Stated task
Please transcribe the data that follows without the pictures, keeping every word the same.

++++++++++

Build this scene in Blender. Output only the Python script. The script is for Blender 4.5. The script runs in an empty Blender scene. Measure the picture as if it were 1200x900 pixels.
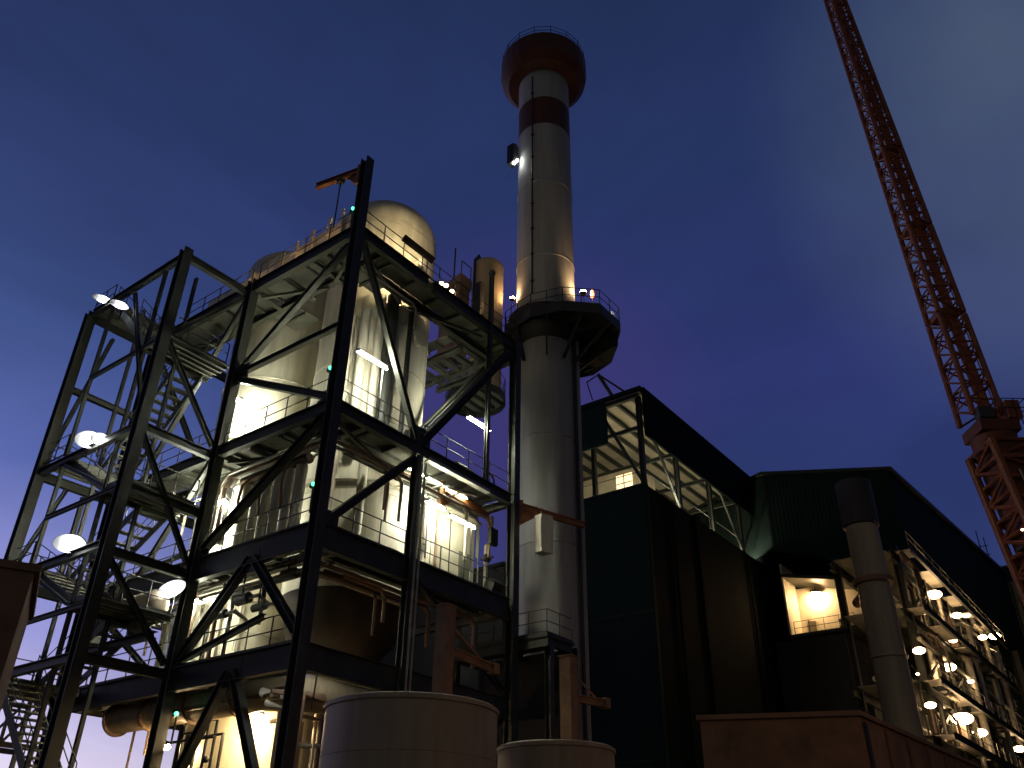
import bpy, bmesh, math, random
from mathutils import Vector, Matrix
random.seed(11)
SC = bpy.context.scene
COL = SC.collection
V = Vector

# ------------------------------------------------------------------ materials
def mat(name, base, rough=0.6, metal=0.0, var=0.25, scale=1.2, streak=False, bump=0.0, second=None, corr=None):
    m = bpy.data.materials.new(name); m.use_nodes = True
    nt = m.node_tree; N = nt.nodes; L = nt.links
    b = N['Principled BSDF']
    b.inputs['Roughness'].default_value = rough; b.inputs['Metallic'].default_value = metal
    tc = N.new('ShaderNodeTexCoord'); mp = N.new('ShaderNodeMapping')
    mp.inputs['Scale'].default_value = (1.6, 1.6, 0.16) if streak else (1, 1, 1)
    L.new(tc.outputs['Object'], mp.inputs['Vector'])
    nz = N.new('ShaderNodeTexNoise'); nz.inputs['Scale'].default_value = scale
    nz.inputs['Detail'].default_value = 7; nz.inputs['Roughness'].default_value = 0.65
    L.new(mp.outputs['Vector'], nz.inputs['Vector'])
    cr = N.new('ShaderNodeValToRGB')
    a = [c * (1 - var) for c in (second or base)]; c2 = [min(1, c * (1 + var)) for c in base]
    cr.color_ramp.elements[0].position = 0.32; cr.color_ramp.elements[0].color = (*a, 1)
    cr.color_ramp.elements[1].position = 0.62; cr.color_ramp.elements[1].color = (*c2, 1)
    L.new(nz.outputs['Fac'], cr.inputs['Fac']); L.new(cr.outputs['Color'], b.inputs['Base Color'])
    r2 = N.new('ShaderNodeMapRange'); r2.inputs['To Min'].default_value = max(0.05, rough - 0.12)
    r2.inputs['To Max'].default_value = min(1, rough + 0.15)
    L.new(nz.outputs['Fac'], r2.inputs['Value']); L.new(r2.outputs['Result'], b.inputs['Roughness'])
    h = None
    if bump:
        n2 = N.new('ShaderNodeTexNoise'); n2.inputs['Scale'].default_value = 9; n2.inputs['Detail'].default_value = 5
        L.new(tc.outputs['Object'], n2.inputs['Vector'])
        bp = N.new('ShaderNodeBump'); bp.inputs['Strength'].default_value = bump; bp.inputs['Distance'].default_value = 0.03
        L.new(n2.outputs['Fac'], bp.inputs['Height']); h = bp
    if corr:
        w = N.new('ShaderNodeTexWave'); w.inputs['Scale'].default_value = corr; w.bands_direction = 'DIAGONAL'
        m2 = N.new('ShaderNodeMapping'); m2.inputs['Scale'].default_value = (1, 1, 0.0)
        L.new(tc.outputs['Object'], m2.inputs['Vector']); L.new(m2.outputs['Vector'], w.inputs['Vector'])
        bp = N.new('ShaderNodeBump'); bp.inputs['Strength'].default_value = 0.7; bp.inputs['Distance'].default_value = 0.06
        L.new(w.outputs['Fac'], bp.inputs['Height'])
        if h: L.new(h.outputs['Normal'], bp.inputs['Normal'])
        h = bp
    if h: L.new(h.outputs['Normal'], b.inputs['Normal'])
    return m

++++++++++

Answer for this exercise
Build this scene in Blender. Output only the Python script. The script is for Blender 4.5. The script runs in an empty Blender scene. Measure the picture as if it were 1200x900 pixels.
import bpy, bmesh, math, random
from mathutils import Vector, Matrix
random.seed(11)
SC = bpy.context.scene
COL = SC.collection
V = Vector

# ------------------------------------------------------------------ materials
def mat(name, base, rough=0.6, metal=0.0, var=0.25, scale=1.2, streak=False, bump=0.0, second=None, corr=None):
    m = bpy.data.materials.new(name); m.use_nodes = True
    nt = m.node_tree; N = nt.nodes; L = nt.links
    b = N['Principled BSDF']
    b.inputs['Roughness'].default_value = rough; b.inputs['Metallic'].default_value = metal
    tc = N.new('ShaderNodeTexCoord'); mp = N.new('ShaderNodeMapping')
    mp.inputs['Scale'].default_value = (1.6, 1.6, 0.16) if streak else (1, 1, 1)
    L.new(tc.outputs['Object'], mp.inputs['Vector'])
    nz = N.new('ShaderNodeTexNoise'); nz.inputs['Scale'].default_value = scale
    nz.inputs['Detail'].default_value = 7; nz.inputs['Roughness'].default_value = 0.65
    L.new(mp.outputs['Vector'], nz.inputs['Vector'])
    cr = N.new('ShaderNodeValToRGB')
    a = [c * (1 - var) for c in (second or base)]; c2 = [min(1, c * (1 + var)) for c in base]
    cr.color_ramp.elements[0].position = 0.32; cr.color_ramp.elements[0].color = (*a, 1)
    cr.color_ramp.elements[1].position = 0.62; cr.color_ramp.elements[1].color = (*c2, 1)
    L.new(nz.outputs['Fac'], cr.inputs['Fac']); L.new(cr.outputs['Color'], b.inputs['Base Color'])
    r2 = N.new('ShaderNodeMapRange'); r2.inputs['To Min'].default_value = max(0.05, rough - 0.12)
    r2.inputs['To Max'].default_value = min(1, rough + 0.15)
    L.new(nz.outputs['Fac'], r2.inputs['Value']); L.new(r2.outputs['Result'], b.inputs['Roughness'])
    h = None
    if bump:
        n2 = N.new('ShaderNodeTexNoise'); n2.inputs['Scale'].default_value = 9; n2.inputs['Detail'].default_value = 5
        L.new(tc.outputs['Object'], n2.inputs['Vector'])
        bp = N.new('ShaderNodeBump'); bp.inputs['Strength'].default_value = bump; bp.inputs['Distance'].default_value = 0.03
        L.new(n2.outputs['Fac'], bp.inputs['Height']); h = bp
    if corr:
        w = N.new('ShaderNodeTexWave'); w.inputs['Scale'].default_value = corr; w.bands_direction = 'DIAGONAL'
        m2 = N.new('ShaderNodeMapping'); m2.inputs['Scale'].default_value = (1, 1, 0.0)
        L.new(tc.outputs['Object'], m2.inputs['Vector']); L.new(m2.outputs['Vector'], w.inputs['Vector'])
        bp = N.new('ShaderNodeBump'); bp.inputs['Strength'].default_value = 0.7; bp.inputs['Distance'].default_value = 0.06
        L.new(w.outputs['Fac'], bp.inputs['Height'])
        if h: L.new(h.outputs['Normal'], bp.inputs['Normal'])
        h = bp
    if h: L.new(h.outputs['Normal'], b.inputs['Normal'])
    return m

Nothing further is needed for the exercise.